Казалось бы, когда Штольц убеждается, что хозяйка Обломова не только не участвовала в махинациях «братца», но и жертвовала интересами своей семьи ради его беспомощного друга, ему оставалось только преклониться перед добротой сердца самоотверженной вдовы: как-никак, он и сам выходец из низов. Но он, брезгливо озираясь, демонстрирует полное презрение к «этой женщине» («как ты пал!..» — говорит он Илье. «Простая баба; грязный быт, удушливая сфера тупоумия, грубость — фи!..»). Ранее Обломов, не зная о сцене признания в Швейцарии, о «сердечном трауре», «трауре приличия» по первой любви, наскоро выдержанном будущими супругами, горячо, от души радуется женитьбе и счастью друга. Теперь Андрей с типичной бестактностью дельца новой формации (впрок пошло также и «жадное» наблюдение за повадками обитателей «замка») оскорбляет друга в его собственном доме. А Обломов, уже ни к какому воскрешению давно не способный, на вопрос: «что она тебе?» — твердо отвечает: «Жена!.. А этот ребенок — мой сын! Его зовут Андреем, в память о тебе!» Накануне удара, безвозвратно обреченный смерти, Обломов, может быть, первый раз в жизни ведет себя по-настоящему мужественно.

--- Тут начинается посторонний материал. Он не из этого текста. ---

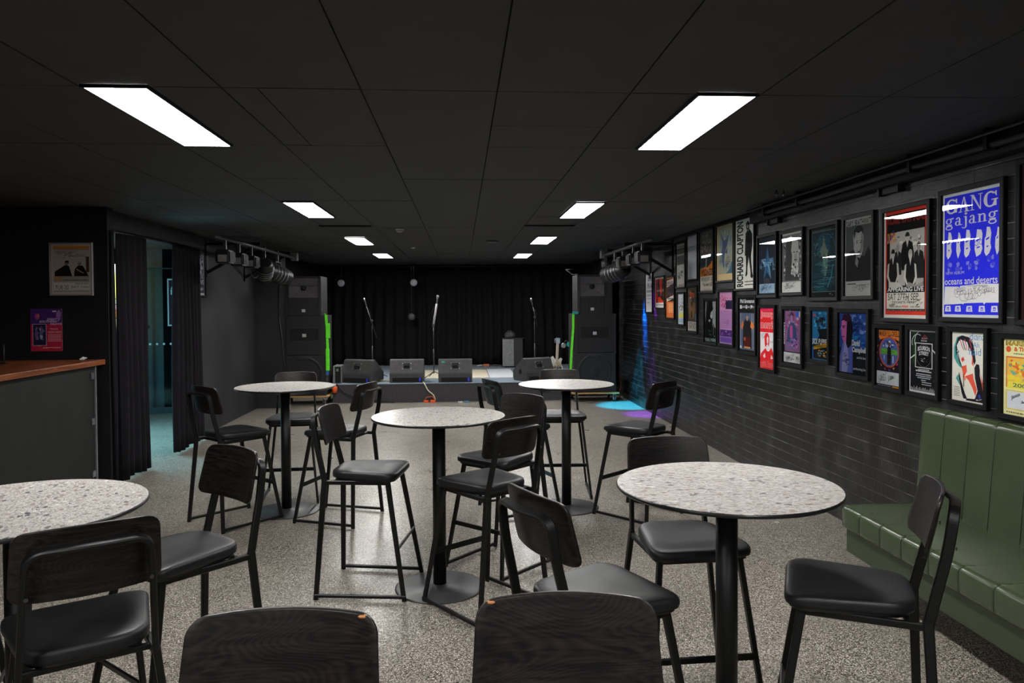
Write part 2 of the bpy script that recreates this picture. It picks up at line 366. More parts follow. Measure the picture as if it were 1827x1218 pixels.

Андрей зовет его «бежать» из «грязи», из этого «омута» в мир «равных» ему духовно людей, но теперь, в свете всех последних перипетий, самые правильные слова Штольца о «падении» и «гибели» Обломова звучат двусмысленно. Читатель уже знает, что это за прекрасный новый мир, который сулит Штольц, и слова о «равенстве» обретают иронический смысл: да, равны… если не но образу, то по обломовскому идеалу жизни.